The U.S. Forest Service is working a forest improvement, thinning and treatment project in 2020 with a goal to reduce the threat of potential forest fires in Lincoln County. And now that plan is coming one step closer to implementation.

U.S. Forest Service District Ranger Nathan Gassmann said during the Ripley Project, there will be a lot of trucks coming down the road and some roads might potentially be closed for a day or week for safety purposes. Typically, people will be allowed to drive up roads in the project area, and like other salvaging projects, it will generally be open.

One of the main goals for the project is to help reduce fuels for potential forest fires, he said. The Forest Service wants a forest which can withstand fire in a different way than it is set up for, as well as being able to withstand various weather events such as heavy snow loads.

The fuel reduction work is also about “giving the fire fighters a chance,” he said.

Tim Bumgarner, Libby district fuels specialist, said big ponderosa pines can withstand quite a bit of fire, but do not do so well when a fire “races up” nearby little trees, also known as ladder fuels. That is the hazard, he said.

Because of the ladder fuels, fire can get way up high and and will kill the big trees, he said. Smaller trees transfer fire from the ground to further up in the big trees.

Part of the Ripley Project includes getting rid of smaller trees and pulling some of the debris on the ground away.

Gassmann said that the project will not cost money, rather, it will generate revenue, he said. Money will come from work like commercial thinnings and regeneration harvests and then be mostly “reinvested into the land that it came from.”

A lot of the money goes back into the forest to continue to maintain a healthy forest, he said.
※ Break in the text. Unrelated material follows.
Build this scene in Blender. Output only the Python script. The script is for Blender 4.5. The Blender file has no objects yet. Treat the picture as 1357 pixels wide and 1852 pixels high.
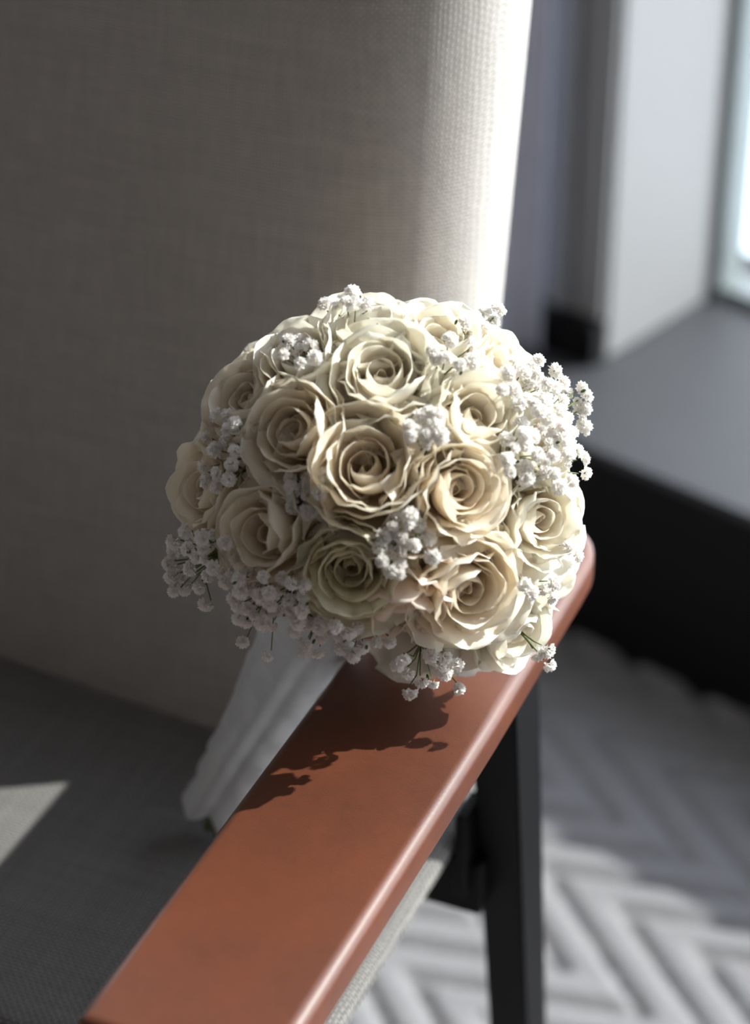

“Revenue generation — isn’t necessarily the goal,” he said. Adding, it is the outcomes which matter.

People will start working on the ground about June or July of 2020, he said. Given that there are multiple timber sales to contractors, the time frame for completing the project is about 10 years.

Right now, the Forest Service is still in the planning stage, he said. The next step is to move on to the scoping phase, where information on the types of treatments and more location specifics will be gathered.

If people have ideas for the project which the Forest Service has not thought of, they can share them in written words or a phone call, he said. There are certain individuals and groups that would like to not see these types of activities occur, but for the people who live in and around Libby, it is a well-supported project.

The opportunities that Lincoln County has, such as providing a healthy forest with economic returns, are good reasons to do projects like this, he said.

Silviculturist Anna Weber said the Ripley Project will help restore more of that natural variability in forests with openings of dryer grassy areas and clumps of ponderosa pines, she said. Another main object is to remove smaller trees and to feature the larger trees.

There will also be shifting toward the dominance of ponderosa pines and reduction of fir trees, she said — still a mixture of both, but dominated by ponderosa pines.

Some areas will have ponderosa pines planted as a part of a regeneration harvest, she said. Their will be a little bit of commercial thinning and a lot of improvement harvests.

The trees in the project area are getting overstocked and in many cases are too dense and highly susceptible to mountain pine beetles, she said. The project would be spacing those trees out.